私の参加した「B原子炉」ツアーでは、45分ほどの移動中も、町の歴史や周辺の自然環境などについての説明があり、退屈しませんでした。B 原子炉に到着すると、新たに二人のガイド(元技術者)が加わり、まず動画や図解とともに原子力爆弾と原子炉の仕組みについて解説を受けた後、原子炉内を自由に歩き回って見学します。コンピュータ化以前の施設で、複雑なプロセスをどのように管理していたか、実際のエピソードを交えて解説してくれるので興味深いです。参加者からはさまざまな質問が投げかけられ、活発な質疑応答は帰りのバス移動の間も続きました。ツアーの所用時間は4時間前後。

ハンフォード核施設

ハンフォードまでのドライブを楽しむ

シアトルから I-90沿いにカスケード山脈を超えて Cle Elum まで出ると、風景が変わります。温暖でみずみずしいエバーグリーンの山から、草原と潅木で覆われた亜乾燥地帯に入るためです。強い日差し、平坦な土地、乾燥した空気、ゆったりと流れるコロンビア・リバー。コンバーティブルで走り抜けたくなるようなエリアです。

ハンフォードまでのドライブを楽しむ

シアトルからハンフォードに向かう場合は、エレンズバーグ(Ellensburg)を過ぎてから、コロンビア・リバー沿いに243号-240号を南下するルートが、壮大で美しく、おそらく最短です。また、エレンズバーグから I-82に入り、ヤキマ経由でも行けます。途中で寄り道をし周辺観光を楽しむなら、このルートがおすすめ。
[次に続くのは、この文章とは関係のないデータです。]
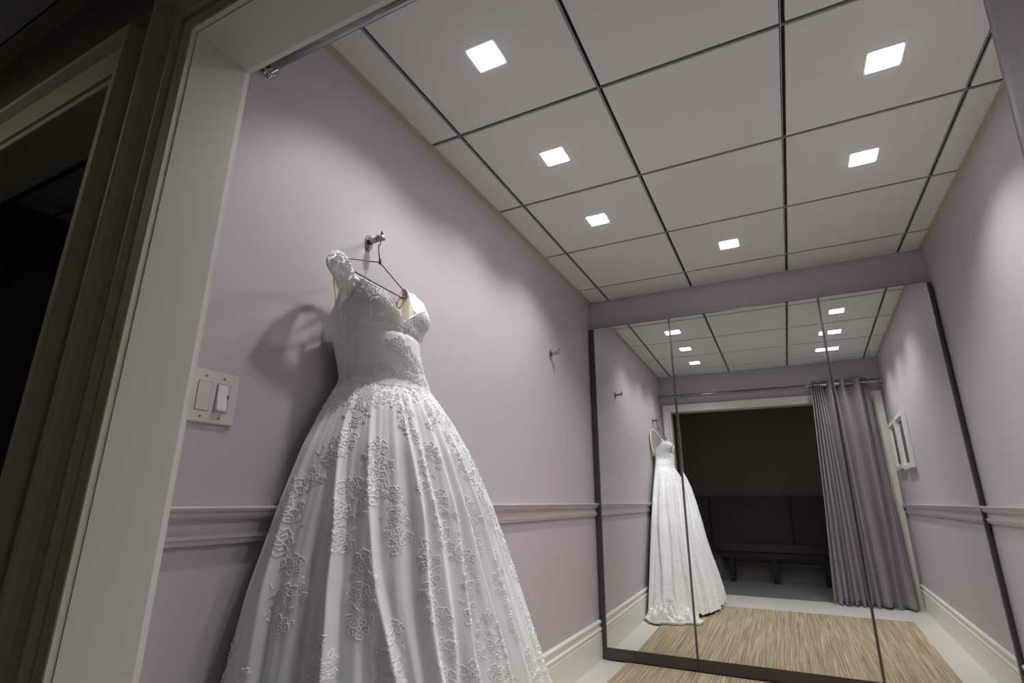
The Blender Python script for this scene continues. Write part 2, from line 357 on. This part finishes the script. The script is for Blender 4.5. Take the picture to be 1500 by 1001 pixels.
# ------------------------------------------------------------------ coat hooks
def hook(y, lab, z=1.818):
    t = empty('coat_hook', (0, y, z), lab, 'hook', 'nickel wall hooks on the left wall')
    bm = BM(); ring = []
    pts = [(math.cos(q)*.017, math.sin(q)*.030) for q in np.linspace(0, 2*math.pi, 28, endpoint=False)]
    extrude_profile(bm, pts, (0, 0, -.003), (.006, 0, -.003), (0, 1, 0), (0, 0, 1)); bmesh.ops.bevel(bm, geom=[e for e in bm.edges if abs(e.verts[0].co.x-.006) < 1e-5 and abs(e.verts[1].co.x-.006) < 1e-5], offset=.002, segments=2, affect='EDGES')
    pl = obj('mounting_plate', bm, CHROME, t)
    for s in (-1, 1):
        bm = BM(); tube(bm, [(.004, 0, -.003+s*.017), (.0085, 0, -.003+s*.017)], [.0058, .0045], 10); obj('screw', bm, CHROMEB, pl)
    bm = BM(); tube(bm, [(.005, 0, 0), (.02, 0, .001), (.058, 0, .003), (.0665, 0, .003), (.068, 0, .003)], [.0115, .0098, .0105, .0112, .0085], 18); obj('peg', bm, CHROME, t, True)
    bm = BM(); tube(bm, [(.059, 0, .008), (.059, 0, .026), (.059, 0, .029)], [.0052, .0054, .004], 12); obj('upright_pin', bm, CHROME, t, True)
hook(.604, 'nickel wall hook that holds the hanger and white gown')
hook(2.233, 'empty nickel wall hook between the gown and the mirror')

# ------------------------------------------------------------------ hanger
Nn = Vector((.0615, .603, 1.728)); Lt = Vector((.113, .388, 1.641)); Rt = Vector((.03, .796, 1.685))
t = empty('wire_hanger', (0, 0, 0), 'dark wire hanger on the hook, inside the gown straps', 'hanger')
t.location = Nn
def loc(p): return Vector(p)-Nn
top = Vector((.045, .604, 1.8305))
pts = [Nn+Vector((0, 0, .0)), Nn+Vector((0, 0, .042))]
cxh = Vector((.048, .603, 1.803))
dirh = (Rt-Lt).normalized(); dirh.z = 0; dirh.normalize()
cc = Vector((.046, .604, 1.8155))
for q in np.linspace(-75, 215, 22):
    pts.append(cc + dirh*(.0165*math.cos(R(q))) + Vector((0, 0, .0165*math.sin(R(q)))))
pts[1] = Vector((.050, .605, 1.775)); pts.insert(2, Vector((.048, .606, 1.790)))
bm = BM(); tube(bm, [loc(p) for p in pts], .0021, 8); obj('hook', bm, WIRE, t, True)
bm = BM(); tube(bm, [loc(Nn+Vector((0, 0, -.006))), loc(Nn+Vector((0, 0, .012)))], .0048, 8); obj('twisted_neck', bm, WIRE, t, True)
fr = []
def arc(a, b, c, n=8):
    return [a*(1-k)**2+b*2*k*(1-k)+c*k*k for k in np.linspace(0, 1, n)]
dl = (Lt-Nn).normalized(); dr = (Rt-Nn).normalized(); db = (Rt-Lt).normalized(); low = Vector((0, 0, -.022))
fr += arc(Nn+dl*.02, Nn, Nn+dr*.02, 6) + [Nn+dr*.1] + arc(Rt-dr*.02, Rt+dr*.012+low*.5, Rt-db*.025+low, 8) + [(Rt+Lt)/2+low*1.05] + arc(Lt+db*.025+low, Lt+dl*.012+low*.5, Lt-dl*.02, 8) + [Nn+dl*.1]
bm = BM(); tube(bm, [loc(p) for p in fr], .0021, 8, closed=True); obj('shoulder_frame', bm, WIRE, t, True)

# ------------------------------------------------------------------ gown
GZ = np.array([1.50, 1.40, 1.30, 1.22, 1.10, .95, .75, .5, .25, 0.0])
GL = np.array([.416, .452, .492, .437, .374, .320, .258, .212, .168, .119])
GR = np.array([.785, .768, .838, .925, 1.035, 1.151, 1.29, 1.435, 1.576, 1.716])
GX = np.array([.196, .204, .205, .255, .302, .342, .38, .428, .478, .531])
zd = np.linspace(-.1, 1.7, 361)
def sm(a, k=9):
    a = np.interp(zd, GZ[::-1], a[::-1]); b = np.pad(a, k, mode='edge'); ker = np.hanning(2*k+1); ker /= ker.sum(); return np.convolve(b, ker, 'valid')
SL, SR, SX = sm(GL), sm(GR), sm(GX)
def ival(z, T): return np.interp(z, zd, T)
def x_back(z): return np.interp(z, [0, 1.0, 1.2, 1.35, 1.6], [.052, .050, .052, .05, .045])
# fold crests: phi at z = 1.2, .9, .55, 0 (degrees), depth
FOLDS = [(-84, -82, -80, -79, .5), (-66, -59, -57, -55, 1.3), (-52, -45, -38, -34, 1.0), (-38, -34, -31, -28, .4), (-31, -26, -24, -22, 1.1), (-22, -18, -20, -19, .7), (-12, -9, -11, -11, .9),
         (-2, 0, 1, 1, .8), (9, 10, 11, 12, .9), (22, 22, 22, 23, .8), (35, 34, 34, 34, .9), (48, 47, 47, 47, .9), (63, 62, 61, 60, .8), (78, 77, 76, 75, .7)]
def folds(phi, z):
    d = np.zeros_like(phi); dp = np.degrees(phi)
    amp = np.interp(z, [0, .5, .9, 1.15, 1.26, 1.32], [.042, .036, .025, .010, .003, 0])
    for a, b, c, e, s in FOLDS:
        p = np.interp(z, [0, .55, .9, 1.2], [e, c, b, a]) + 1.2*np.sin(z*7+a)
        x = dp-p
        wr = np.interp(z, [0, 1.2], [9.0, 7.0]); wf = np.interp(z, [0, 1.2], [1.6, 2.4])
        rise = np.clip(1+x/wr, 0, 1)**1.6*(x <= 0); fall = np.exp(-(np.maximum(x, 0)/wf)**2)*(x > 0)
        d += s*amp*(rise+fall)
        d -= .25*s*amp*np.exp(-((x-3.2)/2.2)**2)
    # fine long pleats
    d += amp*.09*np.sin(dp*.55+3*np.sin(z*2.1)) + amp*.035*np.sin(dp*1.5+5*z+1)
    return d-amp*.35
def gown_pt(phi, z, skirt=True, off=0.0):
    """phi -pi..pi, 0 faces into the room (+x); works on arrays"""
    a, b, c, x0 = ival(z, SL), ival(z, SR), ival(z, SX), x_back(z)
    cy, ry = (a+b)/2, (b-a)/2; cp, sp = np.cos(phi), np.sin(phi)
    d = off+np.where(np.abs(phi) < 1.9, folds(phi, z), 0) if skirt else off
    # bust volume
    bust = .034*np.exp(-((z-1.522)/np.where(z > 1.522, .055, .040))**2)*(np.exp(-((np.degrees(phi)+40)/19)**2)+np.exp(-((np.degrees(phi)-34)/19)**2)) if not skirt else 0
    rx = np.where(cp >= 0, c-x0, .0+np.minimum(.035, x0-.012)) 
    x = x0+(rx+(d+bust)*(cp >= 0))*cp; y = cy+(ry+d+bust*.4)*sp
    return np.stack([x, y, z+0*x], -1)
gown = empty('wedding_gown', (.2, .62, 0), 'white lace wedding gown with sweetheart bodice and pleated skirt, hung from the wall hook', 'gown')
GO = np.array([.2, .62, 0])
def gobj(name, V, Fc, m, par=None, **k):
    o = np_obj(name, np.asarray(V)-GO, Fc, m, par or gown, **k); return o
def gridfaces(nr, nc, wrap=False):
    ii, jj = np.meshgrid(np.arange(nr-1), np.arange(nc if wrap else nc-1), indexing='ij'); j2 = (jj+1) % nc
    return np.stack([ii*nc+jj, ii*nc+j2, (ii+1)*nc+j2, (ii+1)*nc+jj], -1).reshape(-1, 4)
# skirt
ph = np.concatenate([np.linspace(-1.95, 1.95, 480), np.linspace(1.95, 2*math.pi-1.95, 26)[1:-1]]); ph = np.where(ph > math.pi, ph-2*math.pi, ph)
zz = np.linspace(1.300, .0, 240); PH, ZZ = np.meshgrid(ph, zz)
zhem = ZZ.copy(); hem = .035+.012*np.cos(PH*34)
ZZ = hem + (ZZ)*(1.300-hem)/1.300
V = gown_pt(PH, ZZ, True, 0.0)
gobj('skirt', V.reshape(-1, 3), gridfaces(240, len(ph), True), SATIN)
# bodice
def ztop(dp):
    d = dp+5.0; L = np.interp(-d, [0, 8, 20, 34, 48, 62, 70, 76, 85, 105, 130, 175], [1.488, 1.505, 1.535, 1.568, 1.590, 1.605, 1.575, 1.505, 1.475, 1.46, 1.455, 1.45])
    Rr = np.interp(d, [0, 8, 20, 34, 48, 62, 70, 80, 95, 115, 140, 185], [1.488, 1.508, 1.538, 1.562, 1.567, 1.562, 1.55, 1.520, 1.49, 1.47, 1.455, 1.45])
    return np.where(d < 0, L, Rr)
pb = np.radians(np.linspace(-180, 180, 241)[:-1]); tb = np.linspace(0, 1, 70)
PB, TB = np.meshgrid(pb, tb); zt_ = ztop(np.degrees(PB)); ZB_ = 1.285+(zt_-1.285)*TB
V = gown_pt(PB, ZB_, False)
n2 = V.copy()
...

旅程に余裕があるのなら、やや時間はかかるが、マウント・レーニアの東側を通る410号や、マウント・レーニアとマウント・アダムスの間を抜ける12号を利用して、山間の風景を堪能することもできます。

ハンフォード周辺の観光スポット

ハンフォードから最寄りのリッチランド(Richland)は、もともと人口1500人程度でしたが、マンハッタン計画により、ピーク時には13万人の専門家が移住し作り上げられた町。そんなリッチランドにあるパブ「Atomic Ale Brewpub & Eatery」には、「アトミック・アンバー」や「プルトニウム・スタウト」など、ちょっと考えられないビール名がメニューに並日ます。

レッド・マウンテン AVA

ワイン産業で有名なトライシティーズ(Tri-Cities)は、リッチランドに、隣接するパスコ(Pasco)とケニウィック(Kennewick)の3つの街を合わせた都市圏。主要なワシントン産ブランドのワイナリーが多く存在し、ワイナリー巡りが楽しめます。

周辺最大の都市ヤキマ(Yakima)は、ワシントン州の農産業の中心地。常設ファーマーズ・マーケットの Fruit City は、オーナーがフレンドリーで、手ごろな価格で新鮮な果物や野菜を買うことができます。また、全米最大のホップの産地でもあるため、ブルワリーも見逃せません。上質ホップを用いた数種類の IPA がメニューに並ぶ「Bale Breaker」は、立ち寄る価値あり。もちろん、
ヤキマバレーのワイナリー巡りも、お忘れなく。

少し意外なスポットとしては、ヤキマから北西に車で30分弱のところにあるティトン(Tieton)のアート工房「Mighty Tieton」。工房の外までアートが溢れ、小さな田舎町に洗練されたインスタレーションが点在します。